* **Task**
Give the material once more, word for word, without any images.

* **Source data**
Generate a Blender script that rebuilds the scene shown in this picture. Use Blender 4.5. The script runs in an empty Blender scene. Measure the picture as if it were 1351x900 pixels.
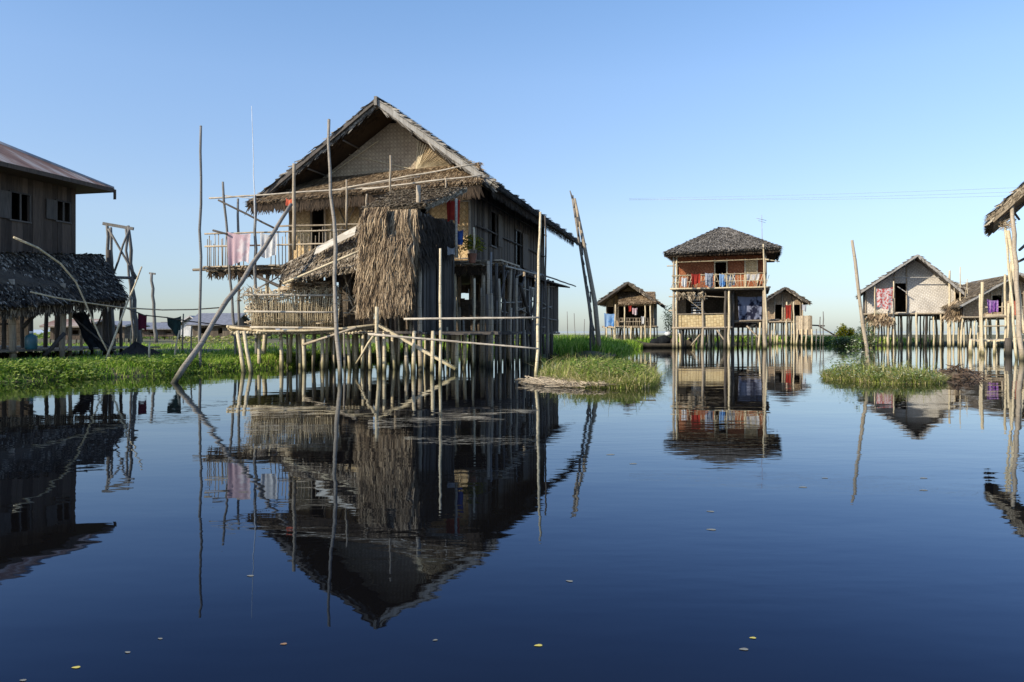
import bpy, math, random
from math import sin, cos, pi, radians
from mathutils import Vector, Matrix
R = random.Random(7)
sc = bpy.context.scene
COL = sc.collection

# ------------------------------------------------------------------ camera numbers (pixels of a 1351 x 900 frame)
F, CX, HY, CH = 1050.0, 675.5, 438.0, 1.0
def P(px, py, D): return Vector(((px-CX)/F*D, D, CH+(HY-py)/F*D))
def G(px, D, z=0.0): return Vector(((px-CX)/F*D, D, z))
def WL(px, py): return G(px, F*CH/(py-HY))           # point of the water surface seen at a pixel

class Frame:
    """a local frame on the water: origin (ox, oy), turned by a degrees"""
    def __init__(s, ox, oy, a):
        s.o = Vector((ox, oy, 0)); s.a = radians(a)
        s.u = Vector((cos(s.a), sin(s.a), 0)); s.v = Vector((-sin(s.a), cos(s.a), 0))
    def loc(s, w):
        d = w - s.o; return Vector((d.dot(s.u), d.dot(s.v), w.z))
    def hy(s, px, py, y):                             # where the sight line meets local plane y
        r = P(px, py, 1.0) - Vector((0, 0, CH)); o = s.o - Vector((0, 0, 0))
        t = (y + o.dot(s.v)) / r.dot(s.v); w = Vector((0, 0, CH)) + r*t
        return s.loc(w)
    def hx(s, px, py, x):
        r = P(px, py, 1.0) - Vector((0, 0, CH))
        t = (x + s.o.dot(s.u)) / r.dot(s.u); return s.loc(Vector((0, 0, CH)) + r*t)

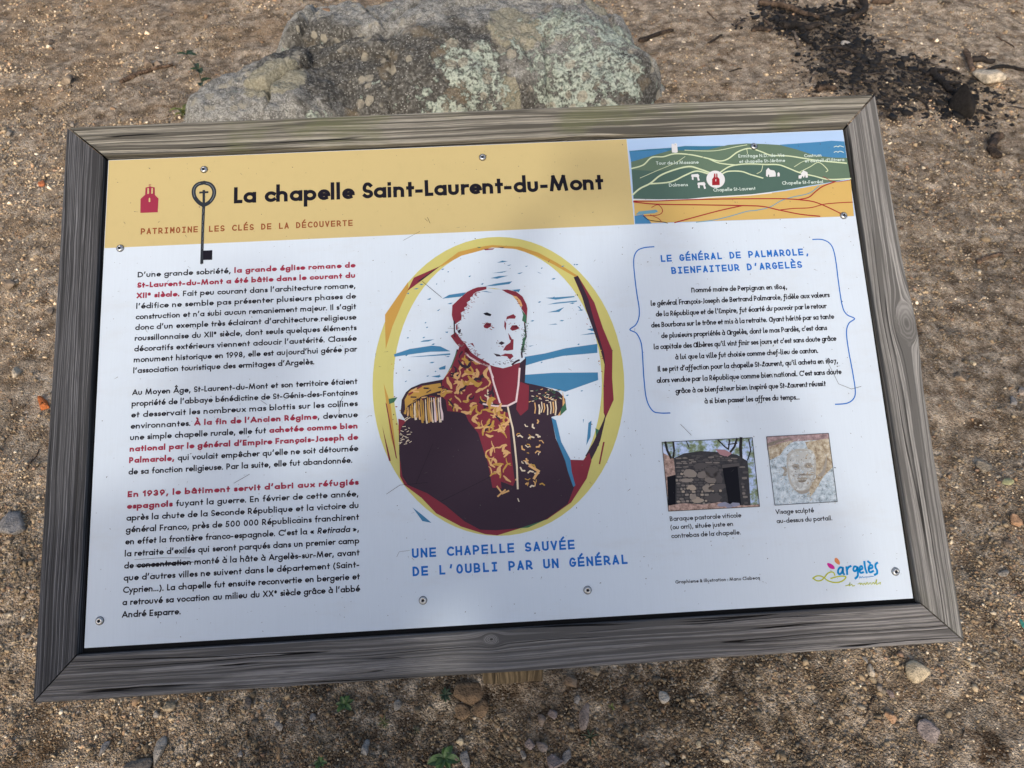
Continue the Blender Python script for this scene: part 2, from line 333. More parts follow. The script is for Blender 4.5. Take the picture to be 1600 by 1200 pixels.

* **The reply**
Generate a Blender script that rebuilds the scene shown in this picture. Use Blender 4.5. The script runs in an empty Blender scene. Measure the picture as if it were 1351x900 pixels.
import bpy, math, random
from math import sin, cos, pi, radians
from mathutils import Vector, Matrix
R = random.Random(7)
sc = bpy.context.scene
COL = sc.collection

# ------------------------------------------------------------------ camera numbers (pixels of a 1351 x 900 frame)
F, CX, HY, CH = 1050.0, 675.5, 438.0, 1.0
def P(px, py, D): return Vector(((px-CX)/F*D, D, CH+(HY-py)/F*D))
def G(px, D, z=0.0): return Vector(((px-CX)/F*D, D, z))
def WL(px, py): return G(px, F*CH/(py-HY))           # point of the water surface seen at a pixel

class Frame:
    """a local frame on the water: origin (ox, oy), turned by a degrees"""
    def __init__(s, ox, oy, a):
        s.o = Vector((ox, oy, 0)); s.a = radians(a)
        s.u = Vector((cos(s.a), sin(s.a), 0)); s.v = Vector((-sin(s.a), cos(s.a), 0))
    def loc(s, w):
        d = w - s.o; return Vector((d.dot(s.u), d.dot(s.v), w.z))
    def hy(s, px, py, y):                             # where the sight line meets local plane y
        r = P(px, py, 1.0) - Vector((0, 0, CH)); o = s.o - Vector((0, 0, 0))
        t = (y + o.dot(s.v)) / r.dot(s.v); w = Vector((0, 0, CH)) + r*t
        return s.loc(w)
    def hx(s, px, py, x):
        r = P(px, py, 1.0) - Vector((0, 0, CH))
        t = (x + s.o.dot(s.u)) / r.dot(s.u); return s.loc(Vector((0, 0, CH)) + r*t)

Continue the Blender Python script for this scene: part 2, from line 333. More parts follow. The script is for Blender 4.5. Take the picture to be 1600 by 1200 pixels.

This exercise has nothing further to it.